What to include in a life partnership agreement

Legal Matters

 The agreement provides for what happens if the relationship ends and can protect a woman's home, her children and her money.

1. Your Home

a. Is it jointly or solely owned?  If it is co-owned, then nothing happens on termination of the relationship: each party retains his or her share;
 
b. If only one party owns it, provide for whether or not the owner must reimburse the non-owner for improvements done to the property at his or her expense. These must be recorded and vouched;
 
c.  If the common home is leased, the contract should provide for what happens after termination of the relationship: who must leave? Presumably, the person that stays must pay the rent for the unexpired portion of the lease? Will the landlord release the other party if they both signed the lease?
 
2. Your Movables

 a. Set out who brought what items into the life partnership (in an annexure) and how these household goods should be allocated on termination.
 
b. Provide the basis for acquiring assets during the relationship and how to share the spoils after the event.
 
3.  Your Financial Matters

Regulate who contributes to running expenses, the purchase of household necessary use, groceries, etc. Do you open a joint account for that purpose?  What happens to debt, cars, etc, if the relationship ends?
 
4. Children

 Do you have or intend to have children?
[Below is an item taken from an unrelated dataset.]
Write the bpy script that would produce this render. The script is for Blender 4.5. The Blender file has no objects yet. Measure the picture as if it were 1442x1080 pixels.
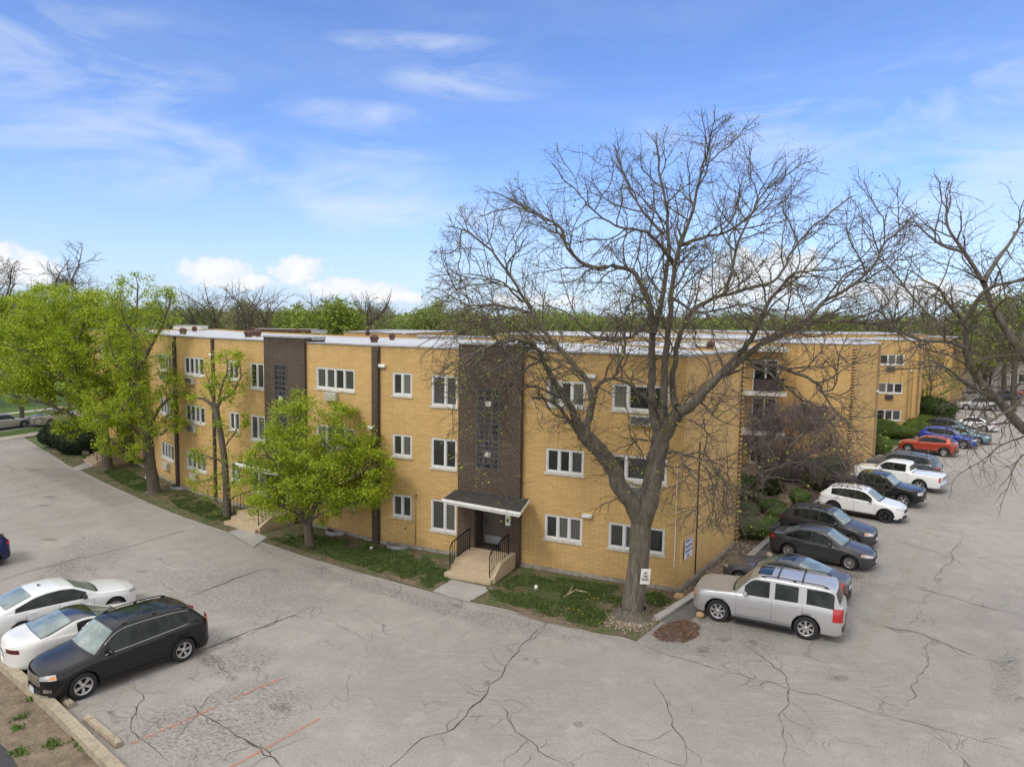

Must one life partner support the other party during the relationship if such a partner is unemployed or staying home to care for small children born from the relationship?
 
5. Maintenance

If applicable, provide for rehabilitative maintenance for the stay-at-home partner (to equip him or her to acquire marketable skills or become self-supporting).
 
6. Sundry

 How should you deal with personal property, gifts, donations, credit agreements,  ownership or provision of motor cars, debts (credit cards, etc), life insurance by parties for each other, pensions, wills.
 
7. Termination

Provide for death, marriage of parties to each other, or going your separate ways.